Cronaca locale

Vendesi un pezzo del gioiello A2a

L'accordo tra i sindaci di Milano e Brescia è stato siglato ieri mattina (a Borse chiuse) a Palazzo Marino. Via libera alla cessione di un pacchetto intorno al 5% di A2a, la multiutility dell'energia che da inizio anno ha pressoché raddoppiato il proprio valore economico. Fermo restando che Giuliano Pisapia e Emilio Del Bono garantiscono che il controllo della società resterà in mano pubblica, le due amministrazioni che attualmente possiedono il 27,5% a testa delle azioni, e dunque il 55% del pacchetto, daranno il via ad un'operazione «per liberare la quota eccedente il 50,2%». Sull'incasso atteso non si sbilanciano, anche se guardando ai valori di mercato si può tranquillamente ipotizzare un incasso non inferiore ai 140 milioni di euro, una settantina ciascuno per i due enti. Fondi che, se non cambierà la legge nazionale sulle privatizzazioni, non potranno concorrere alla spesa corrente, la parte su cui Palazzo Marino è più sofferente, ma copriranno vecchi debiti sul conto capitale nuovi investimenti. Sarebbe ossigeno (anche) per grandi opere per Expo. Sarà l'advisor che sarà scelto all'inizio del prossimo anno, spiegano i sindaci, a stabilire la strada più conveniente per massimizzare le entrate, Borsa o asta pubblica. Nel secondo caso, è noto l'interesse di F2i al mercato dell'energia e non mancherebbe la concorrenza. Non è deciso inoltre se la vendita riguarderà subito il 4-5% o se gli enti agiranno in due tempi.
Si vedrà. La dismissione delle quote sarà votata dai rispettivi consigli comunali entro fine anno, parallelamente all'esame del nuovi patti parasociali. Quelli in vigore scadono il 31 dicembre, le giunte e poi le aule di Milano e Brescia devono votare il nuovo Patto che sarà poi approvato in primavera nell'assemblea dei soci.
Ed è il secondo pezzo dell'accordo firmato ieri tra i sindaci. Addio al sistema duale, si torna ad un cda tradizionale: la società nata il primo gennaio 2008 dalla fusione tra Aem di Milano e Asm di Brescia lascerà la governance duale («un sistema che non ha funzionato, farraginoso e non sempre trasparente» hanno detto i sindaci) per tornare ad un consiglio di amministrazione unico («più efficiente e sobrio»).
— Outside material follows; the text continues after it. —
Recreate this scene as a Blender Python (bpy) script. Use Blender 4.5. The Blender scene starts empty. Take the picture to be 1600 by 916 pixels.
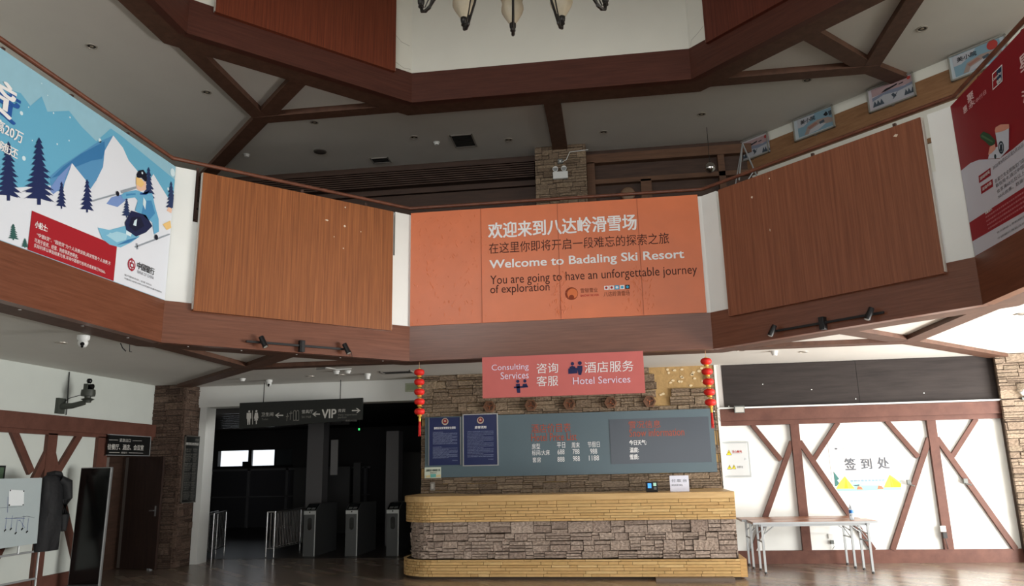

Oggi A2a è governata da un Consiglio di sorveglianza, guidato da Pippo Ranci, e un Consiglio di gestione presieduto da Graziano Tarantini e da due direttori generali, Renato Ravanelli espressione di Milano e Paolo Rossetti indicato da Brescia. Un eccesso di poltrone e uno spreco di soldi e «le decisioni di fatto - rimarca Del Bono - vengono prese dai direttori generali, lontani dagli azionisti». Non si sbilanciano sui futuri membri («dobbiamo consultare anche i soci di minoranza», il Comune di Varese possiede lo 0,7%, Bergamo l'1,7%) né sull'entità del risparmio atteso («qualche centinaia di migliaia di euro all'anno»). Ma si parla di un cda da 14 membri, Milano e Brescia con lo stesso numero di consiglieri e il presidente indicato a turno per 3 anni. Ci sarà un amministratore delegato condiviso. Il presidente dell'aula Basilio Rizzo (Sinistra x Pisapia) non ha «nulla contro la cessione di un 2%, anche se Milano non è nella necessità di doverlo fare».

É «preoccupato però che un domani, in caso di aumento di capitale, i Comuni non possano sottoscriverlo e scendano sotto il 50,1%».